Review: Glass Onion: A Knives Out Mystery

By Christian DiMartino

Rian Johnson’s Glass Onion: A Knives Out Mystery is one of more purely enjoyable films of the year so far; a film with a bit on its mind, but mostly, it just wants to deliver upon a good time. In this case, it’s kind of a great time. The film had a limited theatrical run this past week, and I was fortunate to catch it. But when it hits Netflix near the end of December, you’re going to want to take this opportunity. It surely is a treat.

I revisited the first Knives Out a few weeks ago, which I hadn’t seen since its release in 2019. Feels like a lifetime ago, considering the movie climate right now. That movie was a blast: a star-studded, funny, intricately written whodunit that was both a riff and a homage to Agatha Christie with a delightful Daniel Craig performance at the center of it. There was also a bit of political commentary to go with it. Glass Onion basically follows the same formula, but this time in an exotic, unique location. Shoot, if it ain’t broke.

Except this isn’t a rehash. For me, this actually feels like a better time, if maybe not quite a better movie. Though, to be fair, I think I like Glass Onion as much as Knives Out. The flaw of Glass Onion is in its design. The title has two meanings: Edward Norton’s Miles Bron has a giant, awe-inspiring glass dome in one of his buildings at his giant mansion island thingy; the other I’ll leave to Craig’s Benoit Blanc to explain when you get around to seeing it. But basically, I knew who the killer was with about 50 minutes to go. Alas, I didn’t really care, because what Johnson has cooked up here is so much fun, and it’s so impeccably written that the journey getting to it is worth it. Particularly because it’s got a number of surprises and tricks up its sleeve (cameos, twists, etc.).

It’s kind of hard to talk about the success of Glass Onion without ruining it, so I’ll be keeping it brief. But like Knives Out, it’s pretty much Blanc and an attractive younger woman (the first one was Ana De Armas, here it’s Janelle Monae) versus a group of unlikable (but winningly, entertainingly unlikable) people. Said people are friends of Bron, who is massively wealthy. His friends include:

  • Lionel (Leslie Odom Jr.) who works closest to Miles. Great of a talent as Odom Jr. is, he’s weirdly underused here.
  • Duke (Dave Bautista), who is a pro-male YouTube influencer with his girlfriend Whisky (Madelyn Cline).
  • Claire (Kathryn Hahn), a senator up for election.
  • Birdie (Kate Hudson), a fashion icon (and an idiot) who has been in an out of trouble for racial insensitivity. Hudson is magnificent in this, two thumbs way up.

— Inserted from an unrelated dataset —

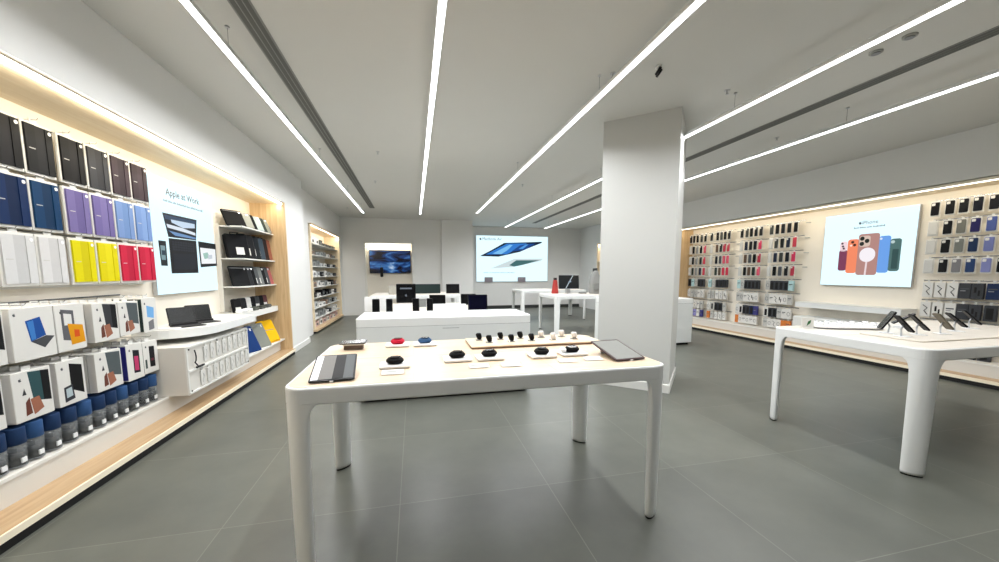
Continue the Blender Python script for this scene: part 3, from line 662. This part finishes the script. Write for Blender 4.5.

Specifically set in May 2020 (the lack of awareness some of these people have is made pretty clear from the start), these people receive a cryptic set of puzzles from Miles. After unlocking them, they receive a letter stating that they’re being invited to Miles’ island in Greece, and they are going to apparently be solving his murder. Also invited is Andi (Monae), Bron’s former business partner who recently had an uncomfortable legal battle with him. Also invited is the world renowned Blanc, who Bron apparently didn’t invite. They’re all brought to this island, Blanc suspects that any of these people are actually capable of murder, and… someone dies.

The production design from Rick Heinrichs is really unique and Oscar worthy. Actually I feel like that’s a pretty apt way to describe Glass Onion. I don’t really want to dive too into it, but watching this movie is such a delightful treat that I barely noticed two and a half hours had gone by. I benefitted from going in mostly blind, to the point where, I didn’t even know who the victim was. Craig is such a charmer, and the rest of the cast (the Odom Jr. issue aside) is really excellent; I was very happy to spend time with Norton and Hudson again, in particular. It’s a very entertaining, funny little movie that just delivered upon the great time you’d expect to have at it. I’m kind of blank on what else there is to say. I hear that it might get a theatrical re-release next month. I highly advise you seek it out, and see it the way it was intended to be seen.

I will say this though: Benoit Blanc may or may not be in a relationship with a man named Philip, who is played by an actor I love more than myself, and I gasped when he appeared in the movie. I won’t spoil the surprise, but you need to get the two of them together for the third movie. Have them in the Swiss Alps or something. Rian Johnson, you may take my notes as long as I receive partial credit. Much thanks.